Although agencies must "examine the relevant data and articulate a satisfactory explanation for its action," there is no rule prohibiting an agency from supporting its action with several explanations so long as there is a "rational connection between the facts found and the choice made." See State Farm , 463 U.S. at 43, 103 S.Ct. 2856 (quoting Burlington Truck Lines v. United States , 371 U.S. 156, 168, 83 S.Ct. 239, 9 L.Ed.2d 207 (1962) ). Therefore, even to the extent that the reasons articulated in the Redetermination Memo do not match the primary explanation for the action offered in the "leaked internal memorandum" (i.e., responding to a surge in illegal border crossings), that at least one of the reasons provided in that memo is consistent with the justifications given in the Redetermination Memo indicates that the agency's reasoning is not pretextual.
Ultimately, though, Plaintiffs need only demonstrate that they are likely to succeed on the merits of some of their claims, and they have done so here.

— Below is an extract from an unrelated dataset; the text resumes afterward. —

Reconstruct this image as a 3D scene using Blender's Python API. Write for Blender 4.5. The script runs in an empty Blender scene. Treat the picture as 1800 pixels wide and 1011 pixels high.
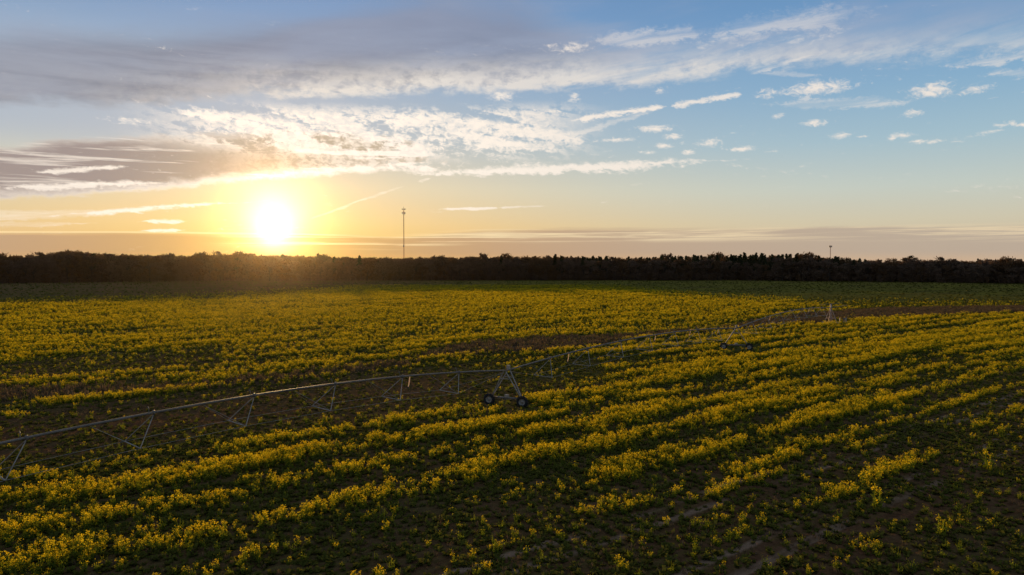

B. Irreparable Harm and Balance of the Equities
Plaintiffs have also met their burden to demonstrate that the redetermination policy will cause irreparable harm if the status quo is not maintained. As previously discussed, individuals who relied on USCIS's longstanding policy of not rescinding UAC status may miss their opportunity to file for asylum all together if the one-year filing deadline from which they would have otherwise been exempt is now imposed. Similarly, under the redetermination policy, individuals who, relying on USCIS's policy of adopting earlier UAC determinations, did not file for asylum until after they had aged out of UAC status or until after they had been reunited with a parent or guardian will be forced to proceed before an adversarial system where they will be subject to cross-examination by trained government lawyers even though they believed that they would be able to proceed before an asylum officer trained in trauma-informed interviewing.
Finally, analysis of the last two factors—the balance of the equities and the public interest—merge here because the Government is a party, and they favor maintaining the status quo. Defendants have conceded that Plaintiffs are likely to succeed on the merits of their constitutional claims and "upholding the Constitution undeniably promotes the public interest." Int'l Refugee Assistance Project v. Trump , 857 F.3d 554, 604 (4th Cir. 2017). Defendants' argument that a more fully developed record will show that prioritizing consistency between jurisdictional determinations by USCIS officers and immigration judges will benefit UACs does not change the Court's conclusion that on the existing record the balance of equities tips in Plaintiffs' favor. There is no evidence in the existing record that either Defendants or children applying for asylum will be harmed by pressing pause on enforcing the redetermination policy, but Plaintiffs have shown that the new policy will cause them harm. Thus, at this time, the balance of the harms favors temporary injunctive relief.
IV. CONCLUSION
For the foregoing reasons, Plaintiffs' Motion for a Temporary Restraining Order will be granted. A separate Order shall issue.